Geçen hafta Kaliforniya’daki Oakland Enstitüsü tarafından yayınlanan bir rapor* Afrika kıtasında devam eden toprak yağmasını uluslararası manşetlere taşıdı. Rapor, Mali, Etiyopya, Tanzanya ve daha birçok ülkede geniş tarım arazilerinin nasıl yatırım fonları ve spekülatörler aracılığıyla zengin yabancı yatırımcılara satıldığını veya uzun süreliğine kiralandığını gözler önüne seriyor. Bu topraklar gittikçe önemi artan global tarım ve gıda marketinden pay kapmak, ihracaata yönelik, karlılığı yüksek, biyoyakıt üretmekte kullanılan şeker kamışı, şeker pancarı ve mısır gibi tarım ürünlerinden para kazanmak isteyen yatırımcılar için önemli fırsatlar barındırıyor. Afrika’daki toprak transferleri aslında yeni değil. Bir süredir, nüfusunu doyurmaya yetecek kadar tarım alanına sahip olmayan Çin ve Suudi Arabistan Afrika’da tarım arazisi alıyor.

Yeni raporun şaşırtıcı yanı, Afrika’da toprak kapma yarışına Harvard başta olmak üzere Kuzey Amerika’daki belli başlı üniversitelerin de katılmış olması. Harvard gibi üniversitelerin varlığı büyük ölçüde üniversiteye yapılan bağışlara ve bu bağışların yatırımlar aracılığıyla değerlendirilmesine bağlı. 2008 krizine yol açan ‘riskli’ yatırımlardan canı yanmış ve mali varlığının yüzde otuzunu kaybeden Harvard Üniversitesi, şimdilerde Londra merkezli bir yatırım şirketi aracılığıyla Afrika’da toprak alıyor. Çıkan haberlere göre Emergent 500 milyonluk bir fonu yönetiyor ve bu yatırımlardan yüzde 25’lik bir kar bekliyor. Bu toprak transferleri, bu topraklardan geçimini karşılayan dünyanın en yoksul halkları için yerinden ve yiyeceğinden olmak demek.
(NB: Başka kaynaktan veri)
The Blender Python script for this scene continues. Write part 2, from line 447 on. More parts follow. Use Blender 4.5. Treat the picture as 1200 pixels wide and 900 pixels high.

Anlaşmalar genellikle kanuna aykırı değil çünkü toprak onu kullananların tapulu malı değil. Bu açıdan ‘gasp’ ve ‘yağma’ olarak nitelendirmek ilk bakışta doğru olmayabilir. Ama toprak transferleri büyük haksızlıklar içeriyor. Yabancı yatırımcılar ile yoksul Afrikalı köylüler arasındaki küresel eşitsizlik bu haksızlığın temeli. Buna bir de bu ülkelerdeki siyasal ve ekonomik baskı ve eşitsizlik eklenince toprak anlaşmalarının nasıl bir adaletsizlik içerdiği ortada. Kanunen üzerinde yaşadıkları toprakta hakkı olmayan köylüler için yabancı yatırımcılara ve onların yerel işbirlikçilerine karşı koymak mümkün değil. Ancak çoğu işbirlikçi için de karlar çok yüksek değil. Yatırımcılar toprakları çoğu zaman çok komik meblağlar karşılığında elde ediyorlar. Örneğin, toprakların %94’ünün örfi hukuka göre idare edildiği Zambiya’da toprak anlaşması kabile liderinin iznini gerektiriyor, bu iznin bedeli ise, Oakland Enstütü direktörü Anuradha Mittal’a göre kimi zaman sadece bir şişe Johnnie Walker.

Kimilerine göre geçimlik tarım üretiminde korunacak ve özlenecek bir yan yok. Tam tersine böyle yaşayan toplumlar açlığa ve sefalete karşı savunmasızdırlar. Fon yöneticileri de, toprak transferlerinin ‘tarım yatırımı’ olduğunu ve hem yerel halka iş ve aş hem de bölgede tarım üretiminin gelişmesine ve ekonomik büyümeye imkan sağlayacağını iddia ediyorlar. Ancak yapılan araştırmalar bu iddianın doğru olmadığını gösteriyor. Yatırımlar, iş ve aştan çok topraksızlaşma, çevresel tahribat, su kaynaklarının kaybı, daha da çok yoksullaşma ve kıtlığa yol açıyor.

Afrika kıtası kullanışlı ve kullanışsız topraklar olarak ikiye ayrılmış gibi. Kullanışlı olanlar, tekinsiz sermaye yatırım modellerinin hedefi olurken, kullanışsız olanlar ‘kayıp kıta Afrika,’ kara delik. İkisi de köle ticareti, sömürgecilik ve neo-sömürgecilik tarihinin ağırlığı omuzlarında varolmaya çalışıyor.